■ **Problem to solve**
Transcribe the stretch of entries below from the line with "What Blender Python" through the line with "COL = S.collection", exactly and with both ends included; leave out all other lines.

Begin

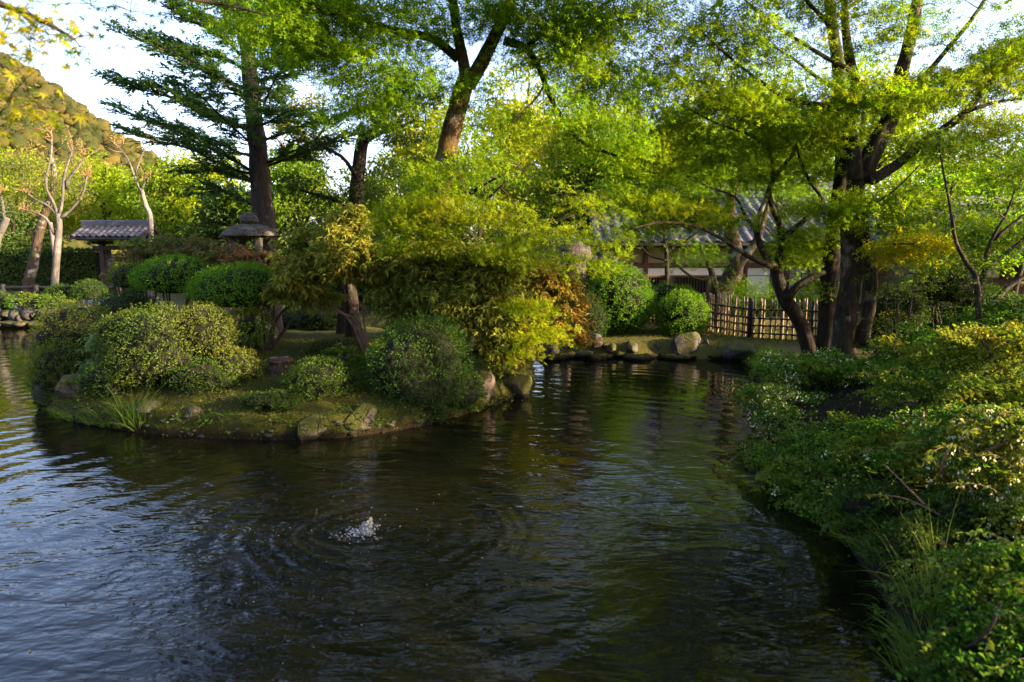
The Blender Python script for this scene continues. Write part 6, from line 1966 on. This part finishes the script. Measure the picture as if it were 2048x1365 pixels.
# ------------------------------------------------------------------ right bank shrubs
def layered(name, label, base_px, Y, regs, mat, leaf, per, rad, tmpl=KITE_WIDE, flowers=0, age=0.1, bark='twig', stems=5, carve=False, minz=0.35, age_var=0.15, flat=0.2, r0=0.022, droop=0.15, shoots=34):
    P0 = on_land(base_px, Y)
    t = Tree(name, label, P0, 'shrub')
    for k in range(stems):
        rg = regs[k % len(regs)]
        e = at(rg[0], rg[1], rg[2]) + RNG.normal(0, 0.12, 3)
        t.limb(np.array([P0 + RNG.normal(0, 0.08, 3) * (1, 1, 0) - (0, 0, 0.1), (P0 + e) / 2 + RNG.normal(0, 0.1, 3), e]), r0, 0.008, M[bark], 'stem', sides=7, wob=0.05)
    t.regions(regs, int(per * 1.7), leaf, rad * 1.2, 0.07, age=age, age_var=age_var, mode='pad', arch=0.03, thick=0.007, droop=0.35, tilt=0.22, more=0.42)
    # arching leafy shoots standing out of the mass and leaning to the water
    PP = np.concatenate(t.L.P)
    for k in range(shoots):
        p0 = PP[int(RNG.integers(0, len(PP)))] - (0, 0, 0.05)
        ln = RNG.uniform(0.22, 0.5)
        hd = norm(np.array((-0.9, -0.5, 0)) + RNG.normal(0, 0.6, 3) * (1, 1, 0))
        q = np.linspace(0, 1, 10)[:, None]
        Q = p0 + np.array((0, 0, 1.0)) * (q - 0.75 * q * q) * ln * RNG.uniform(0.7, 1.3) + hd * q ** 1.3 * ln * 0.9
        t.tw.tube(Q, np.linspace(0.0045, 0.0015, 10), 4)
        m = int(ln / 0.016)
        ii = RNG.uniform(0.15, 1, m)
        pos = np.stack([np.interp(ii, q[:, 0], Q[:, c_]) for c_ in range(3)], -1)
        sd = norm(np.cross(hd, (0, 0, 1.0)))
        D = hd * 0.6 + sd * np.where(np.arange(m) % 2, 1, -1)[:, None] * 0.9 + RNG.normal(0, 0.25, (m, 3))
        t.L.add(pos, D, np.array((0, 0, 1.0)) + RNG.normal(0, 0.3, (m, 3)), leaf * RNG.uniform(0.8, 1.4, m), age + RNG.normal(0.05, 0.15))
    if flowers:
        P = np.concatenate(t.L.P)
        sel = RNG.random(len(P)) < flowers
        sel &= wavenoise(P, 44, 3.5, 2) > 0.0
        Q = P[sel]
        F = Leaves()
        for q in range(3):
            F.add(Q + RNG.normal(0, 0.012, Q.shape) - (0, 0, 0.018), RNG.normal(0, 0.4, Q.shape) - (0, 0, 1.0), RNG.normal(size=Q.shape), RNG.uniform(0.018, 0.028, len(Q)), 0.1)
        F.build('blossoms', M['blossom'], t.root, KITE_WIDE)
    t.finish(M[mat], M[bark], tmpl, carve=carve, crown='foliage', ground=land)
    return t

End
Begin

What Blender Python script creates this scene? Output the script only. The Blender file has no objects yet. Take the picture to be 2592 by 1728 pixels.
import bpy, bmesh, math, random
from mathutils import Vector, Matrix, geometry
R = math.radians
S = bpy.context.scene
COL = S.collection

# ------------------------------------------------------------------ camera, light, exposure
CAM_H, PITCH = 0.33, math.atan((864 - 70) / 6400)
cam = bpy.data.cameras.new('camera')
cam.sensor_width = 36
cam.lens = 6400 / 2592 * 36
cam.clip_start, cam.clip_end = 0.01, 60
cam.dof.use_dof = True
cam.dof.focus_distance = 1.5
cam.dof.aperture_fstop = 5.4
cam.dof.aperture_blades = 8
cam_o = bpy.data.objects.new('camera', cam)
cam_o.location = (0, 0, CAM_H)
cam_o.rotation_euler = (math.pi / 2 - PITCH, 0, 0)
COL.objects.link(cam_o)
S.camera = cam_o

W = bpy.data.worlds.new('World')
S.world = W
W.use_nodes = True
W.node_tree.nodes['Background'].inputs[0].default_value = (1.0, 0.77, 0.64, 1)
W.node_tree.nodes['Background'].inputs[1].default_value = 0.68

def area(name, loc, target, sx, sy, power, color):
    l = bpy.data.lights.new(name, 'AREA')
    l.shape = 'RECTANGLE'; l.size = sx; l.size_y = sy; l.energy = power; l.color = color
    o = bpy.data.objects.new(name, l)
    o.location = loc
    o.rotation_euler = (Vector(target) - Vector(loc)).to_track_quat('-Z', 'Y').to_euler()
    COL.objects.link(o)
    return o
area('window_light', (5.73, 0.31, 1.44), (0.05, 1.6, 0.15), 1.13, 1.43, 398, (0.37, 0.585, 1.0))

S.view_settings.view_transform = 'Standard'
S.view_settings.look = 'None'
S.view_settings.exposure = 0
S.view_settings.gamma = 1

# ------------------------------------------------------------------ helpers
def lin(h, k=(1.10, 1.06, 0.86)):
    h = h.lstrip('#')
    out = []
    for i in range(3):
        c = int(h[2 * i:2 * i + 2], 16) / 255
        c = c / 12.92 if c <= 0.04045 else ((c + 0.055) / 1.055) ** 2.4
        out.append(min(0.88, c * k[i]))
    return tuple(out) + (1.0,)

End

■ **Answer to the task**
What Blender Python script creates this scene? Output the script only. The Blender file has no objects yet. Take the picture to be 2592 by 1728 pixels.
import bpy, bmesh, math, random
from mathutils import Vector, Matrix, geometry
R = math.radians
S = bpy.context.scene
COL = S.collection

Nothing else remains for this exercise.